## Start STORED ROWS
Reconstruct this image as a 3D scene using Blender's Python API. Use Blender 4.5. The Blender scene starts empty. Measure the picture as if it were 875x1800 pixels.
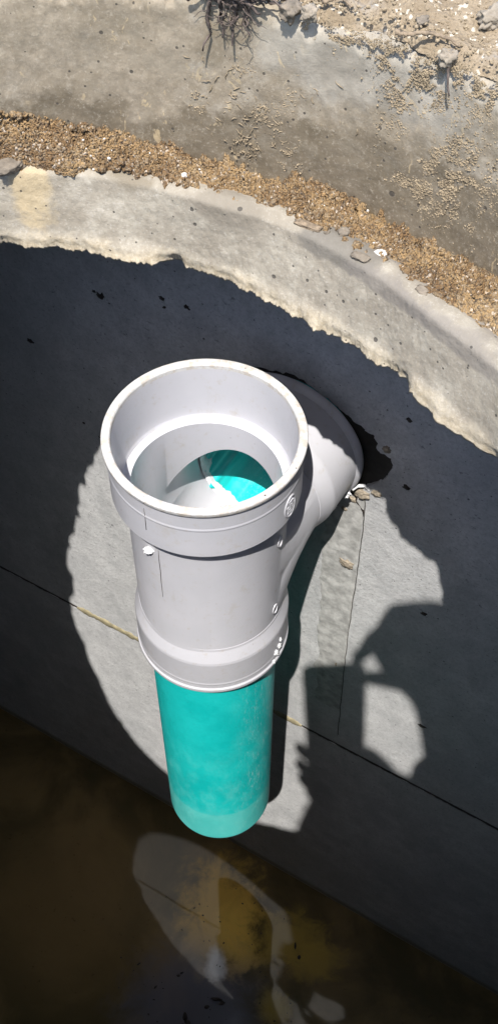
import bpy, bmesh, math, random
from mathutils import Vector, Matrix, noise, geometry
random.seed(7)
PI=math.pi; R_=math.radians
S=0.0535                      # metres per unit: one unit is the outer radius of the drop pipe
V=Vector
scn=bpy.context.scene; COL=scn.collection
# ------------------------------------------------------------------ camera, world, sun, exposure
CAM=V((0.55596,-9.11271,10.32648))
AX=V((0.99998586,0.00423138,0.00322126)); UP=V((-0.00531799,0.79566065,0.60571929)); FW=V((0,0.60572785,-0.7956719))
cd=bpy.data.cameras.new('camera'); cam=bpy.data.objects.new('camera',cd); COL.objects.link(cam); scn.camera=cam
cam.matrix_world=Matrix(((AX.x,UP.x,-FW.x,CAM.x*S),(AX.y,UP.y,-FW.y,CAM.y*S),(AX.z,UP.z,-FW.z,CAM.z*S),(0,0,0,1)))
cd.sensor_fit='VERTICAL'; cd.sensor_height=24; cd.lens=24*1943.84/1800; cd.clip_start=0.004; cd.clip_end=500
w=bpy.data.worlds.new('World'); scn.world=w; w.use_nodes=True
nt=w.node_tree; nt.nodes.clear()
sky=nt.nodes.new('ShaderNodeTexSky'); sky.sky_type='NISHITA'; sky.sun_disc=False
sky.sun_elevation=R_(62.4); sky.sun_rotation=R_(191)
bg=nt.nodes.new('ShaderNodeBackground'); bg.inputs['Strength'].default_value=0.15
wo=nt.nodes.new('ShaderNodeOutputWorld'); nt.links.new(sky.outputs[0],bg.inputs[0]); nt.links.new(bg.outputs[0],wo.inputs[0])
LD=V((0.08840105,0.45478398,-0.88620358))       # direction the sunlight travels
sl=bpy.data.lights.new('sun','SUN'); sl.energy=3.4; sl.angle=R_(0.5); sl.color=(1,0.965,0.91)
so=bpy.data.objects.new('sun',sl); COL.objects.link(so); so.rotation_euler=LD.to_track_quat('-Z','Y').to_euler(); so.location=(0,-2,6)
vs=scn.view_settings; vs.view_transform='Standard'; vs.look='None'; vs.gamma=1; vs.exposure=1.12

# ------------------------------------------------------------------ helpers
def link(name,me,mat,parent=None,root=None):
    o=bpy.data.objects.new(name,me); COL.objects.link(o)
    if mat: me.materials.append(mat)
    if parent: o.parent=parent
    return o
def mesh(name,vs_,fs,mat,parent=None,smooth=True,base=None):
    """vertices in units -> object in metres; base (units) is the origin of the thing"""
    b=base or V((0,0,0))
    me=bpy.data.meshes.new(name); me.from_pydata([((v[0]-b.x)*S,(v[1]-b.y)*S,(v[2]-b.z)*S) for v in vs_],[],fs)
    me.update()
    if smooth: me.polygons.foreach_set('use_smooth',[True]*len(me.polygons))
    return link(name,me,mat,parent)
def fixn(o):
    bm=bmesh.new(); bm.from_mesh(o.data); bmesh.ops.remove_doubles(bm,verts=bm.verts,dist=1e-6); bmesh.ops.recalc_face_normals(bm,faces=bm.faces); bm.to_mesh(o.data); bm.free(); return o
def empty(name,loc,label=None,cat=None,group=None):
    o=bpy.data.objects.new(name,None); COL.objects.link(o); o.location=V(loc)*S; o.empty_display_size=.02
    tag(o,label,cat,group); return o
def tag(o,label=None,cat=None,group=None,kind=None):
    if label:o['label']=label
    if cat:o['category']=cat
    if group:o['group']=group
    if kind:o['kind']=kind
    return o
def fbm(p,o=4,h=.55):
    a=1;s=0;q=V(p)
    for i in range(o): s+=a*noise.noise(q); a*=h; q=q*2.03+V((3.1,7.7,1.3))
    return s
def grid_faces(nr,nc,closed):
    f=[]
    for i in range(nr-1):
        for j in range(nc if closed else nc-1):
            k=(j+1)%nc; f.append((i*nc+j,i*nc+k,(i+1)*nc+k,(i+1)*nc+j))
    return f
def lathe(profile,axis='z',origin=(0,0,0),n=128,closed=True,wob=None):
    if len(profile)>6:
        P=[]
        for i,(a,b) in enumerate(zip(profile,profile[1:]+profile[:1])):
            P.append(a); L=math.hypot(a[0]-b[0],a[1]-b[1])
            if L>.05:
                for u in (.008/L,1-.008/L): P.append((a[0]+(b[0]-a[0])*u,a[1]+(b[1]-a[1])*u))
        profile=P
    """revolve (radius, height) pairs; returns verts, faces"""
    o=V(origin); vs_=[];m=len(profile)
    if axis=='z': a1,a2,a3=V((1,0,0)),V((0,1,0)),V((0,0,1))
    else: a3=V(axis).normalized(); a1=V((a3.y,-a3.x,0)).normalized() if abs(a3.z)<.9 else V((1,0,0)); a2=a3.cross(a1)
    for (r,h) in profile:
        for k in range(n):
            a=2*PI*k/n; vs_.append(o+a1*(r*math.cos(a))+a2*(r*math.sin(a))+a3*h)
    fs=grid_faces(m,n,True)
    if closed:
        for k in range(n): fs.append(((m-1)*n+k,(m-1)*n+(k+1)%n,(k+1)%n,k))
    return vs_,fs
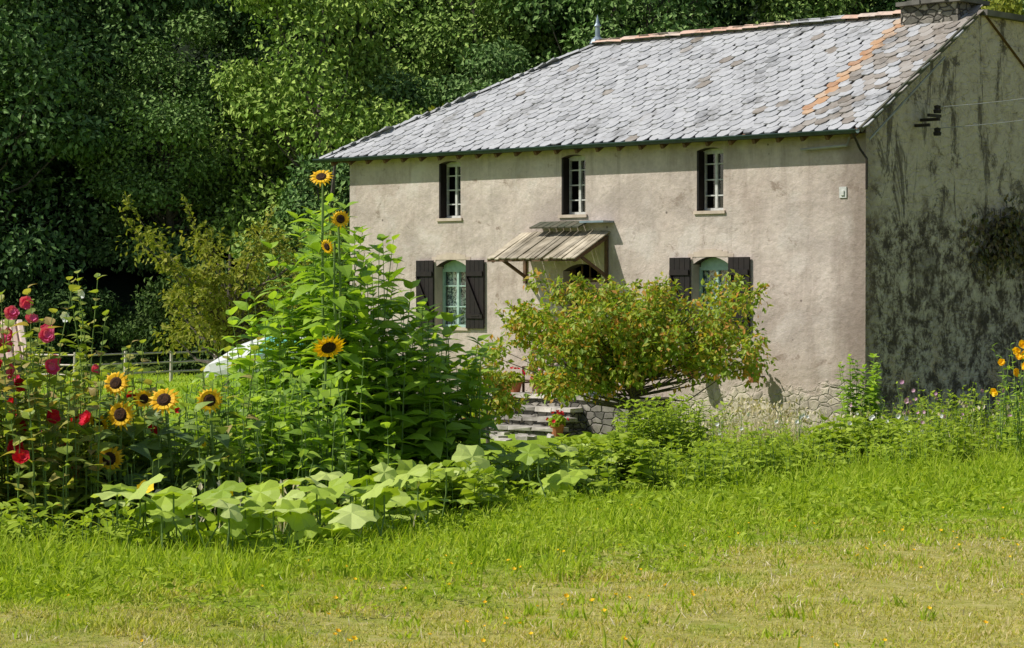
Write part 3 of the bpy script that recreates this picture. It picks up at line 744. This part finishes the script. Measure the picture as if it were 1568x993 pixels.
SF=[(-3.05,17.6,1.79,(-.2,-1,.35),.11),(-2.98,17.4,1.56,(-.3,-1,.1),.12),(-2.68,17.6,1.66,(-.1,-1,.6),.125),
 (-2.33,17.6,1.66,(.15,-1,.05),.105),(-3.05,17.3,1.23,(-.1,-1,.2),.115),(-2.87,17.8,1.66,(.7,-1,.1),.085),(-3.22,17.8,1.48,(-.6,-.7,-.6),.115)]
for i,(x,y,z,f,R) in enumerate(SF):
    sunflower('sunflower' if i==0 else 'sunflower.%03d'%i,x+rng.normal(0,.06),y+.12,x,y,z,f,R,nl=13,ls=.3)
sunflower('sunflower.007',-1.75,21.3,-1.75,21.0,3.54,(-.1,-1,.9),.11,36,.26,mat='arti')
sunflower('sunflower.008',-1.6,21.2,-1.56,20.8,3.15,(.3,-1,.1),.09,30,.26,mat='arti')
sunflower('sunflower.009',-1.75,20.6,-1.63,20.3,2.0,(.3,-.8,-.75),.15,9,.32,mat='arti')
sunflower('sunflower.010',-1.5,21.0,-1.68,20.8,2.9,(-.6,-.7,-.3),.08,26,.26,mat='arti')

# pumpkin patch
a=Acc();P=[]
path=[(-2.9,16.2),(-2.05,15.6),(-1.45,16.2),(-.95,18.0),(-.35,19.8),(.4,22.2),(1.2,25.)]
for k in range(250):
    t=rng.random()**1.1*6*.999;i=int(t);f=t-i
    x=path[i][0]*(1-f)+path[i+1][0]*f+rng.normal(0,.24);y=path[i][1]*(1-f)+path[i+1][1]*f+rng.normal(0,.35)
    if i==0 and rng.random()<.6: continue
    h=rng.uniform(.08,.45);s=rng.uniform(.17,.36)*(1. if i<4 else .85)
    P.append((x,y,float(G(x,y))+h,s))
P=np.array(P);az=rng.random(len(P))*6.28
U=np.stack([rng.normal(-.25,.5,len(P)),rng.normal(-.3,.5,len(P)),np.ones(len(P))],1)
a.stamp(PUMP,P[:,:3],np.stack([np.cos(az),np.sin(az),np.zeros(len(P))],1),U,P[:,3],0)
for p in P:
    z=float(G(p[0],p[1]));a.tube([(p[0]+rng.normal(0,.1),p[1]+rng.normal(0,.1),z),(p[0],p[1],(z+p[2])/2+.02),(p[0],p[1],p[2]-.01)],.007,4,1)
for (x,y) in ((-2.0,15.9),(-1.0,18.0),(-2.6,16.2)):
    a.stamp(FLOWER,[(x,y,float(G(x,y))+.38)],(.1,-.6,.7),(0,0,1),.11,2)
build(a,'pumpkin_patch',[M['pump'],M['stem'],M['petal']])

def flowering(name,n,cx,cy,rx,ry,h0,h1,flower,fs,nf,lm='holly',ll=.13,T=HEART,gap=.07,top=.55):
    a=Acc();bs=[(cx+rng.normal(0,rx),cy+rng.normal(0,ry)) for _ in range(n)];hs=rng.uniform(h0,h1,n)
    stems(a,bs,hs,T,ll,gap,0,1,lean=.07,pair=False)
    for k in range(nf):
        i=k%n;t=rng.uniform(top,1.0);x,y=bs[i];z=float(G(x,y))+hs[i]*t
        d=np.array([rng.normal(0,.7),-1,rng.normal(.2,.3)]);d/=np.linalg.norm(d)
        c=np.array([x,y,z])+d*.1
        for q in range(3 if fs>.07 else 1):
            a.stamp(FLOWER,[c+d*.015*q],d+rng.normal(0,.12,3),(rng.normal(0,.4),0,1),fs*rng.uniform(.85,1.15)*(1-.25*q),2)
    return build(a,name,[M[lm],M['stem'],M[flower]])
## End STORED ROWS
> _SHORT EXERCISE_: Report every line containing the word "pixels" from the listing above.

> _THE REPLY_:
Reconstruct this image as a 3D scene using Blender's Python API. Use Blender 4.5. The Blender scene starts empty. Measure the picture as if it were 875x1800 pixels.
Write part 3 of the bpy script that recreates this picture. It picks up at line 744. This part finishes the script. Measure the picture as if it were 1568x993 pixels.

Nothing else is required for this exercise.